What we added: f64 as a second type. Float literals with decimal points. Float arithmetic, comparisons, and conversion. Type tracking in the compiler to emit the right WAT instructions. The VM handling floats via bitcast.

What we learned: adding a second type touches everything. The parser (literal detection), the interpreter (dispatch on type), the compiler (instruction selection, local/global declarations), the VM (new instruction handlers), and the test harness (float comparison). One type was simple. Two types is real.

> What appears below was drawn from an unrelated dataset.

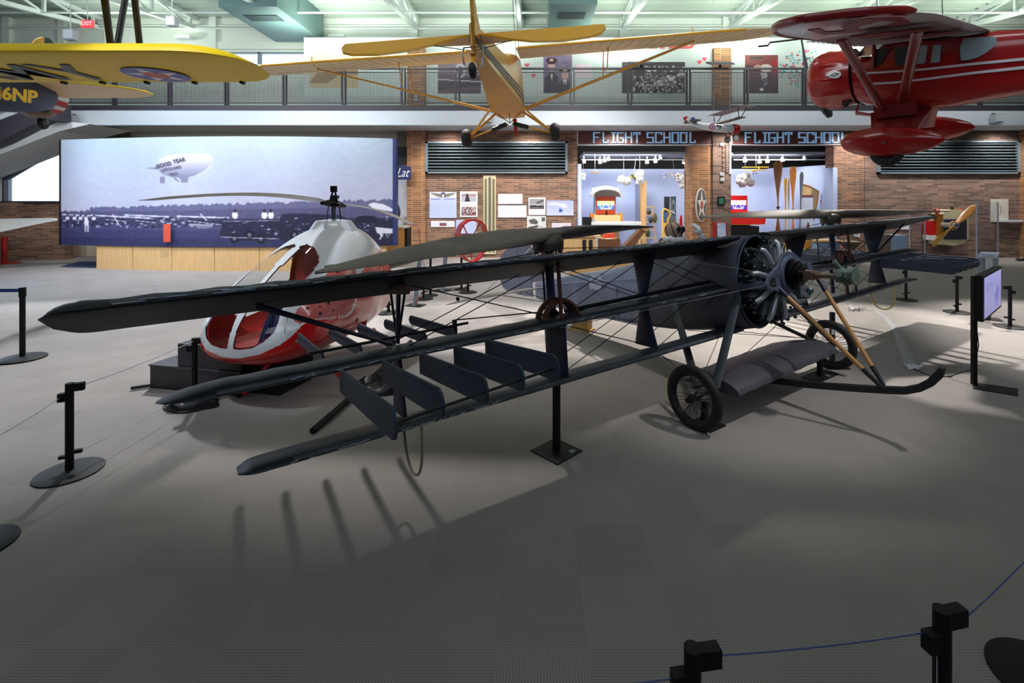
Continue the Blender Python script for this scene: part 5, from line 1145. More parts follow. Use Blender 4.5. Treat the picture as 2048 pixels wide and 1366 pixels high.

But the architecture didn't change. The parser is still recursive descent. The compiler is still syntax-directed. The VM is still a line-by-line stack machine. Types added a dimension to every decision, but they didn't change the decisions. f64.add is just i64.add wearing different shoes -- the same metaphor we started with.

## Summary

| Part | What it adds | Problems |
|------|-------------|----------|
| 1 | Parse and eval "3+5" | 1–5 |
| 2 | Cursor, chains, multi-digit, whitespace, precedence | 6–14 |
| 3 | Typed variables, streq, assignment | 15–19 |
| 4 | If/else (mandatory braces), while | 20–23 |
| 5 | Typed functions, return, fib(10) | 24–29 |
| 6 | Compiler: parse -> WAT (syntax-directed, stack-clean) | 30–47 |
| 7 | VM: execute WAT, agreement testing | 48–64 |
| 8 | Memory (load8/store8/load64/store64), strings | 65–79 |
| 9 | Global variables | 80–93 |
| 10 | Completing the language (Zig subset) | 94–111 |
| 11 | The compiler in its own language | 112–126 |
| 12 | The bootstrap, the diff, the proof | 127–131 |
| A | A simple allocator | A1–A9 |
| B | Floating point (f64) | B1–B11 |

You started by making "3+5" give 8.

You ended with a compiler that compiles itself.

The proof is an empty diff -- two engines, same output, on every input, including the compiler's own source code.

Not bad for one file.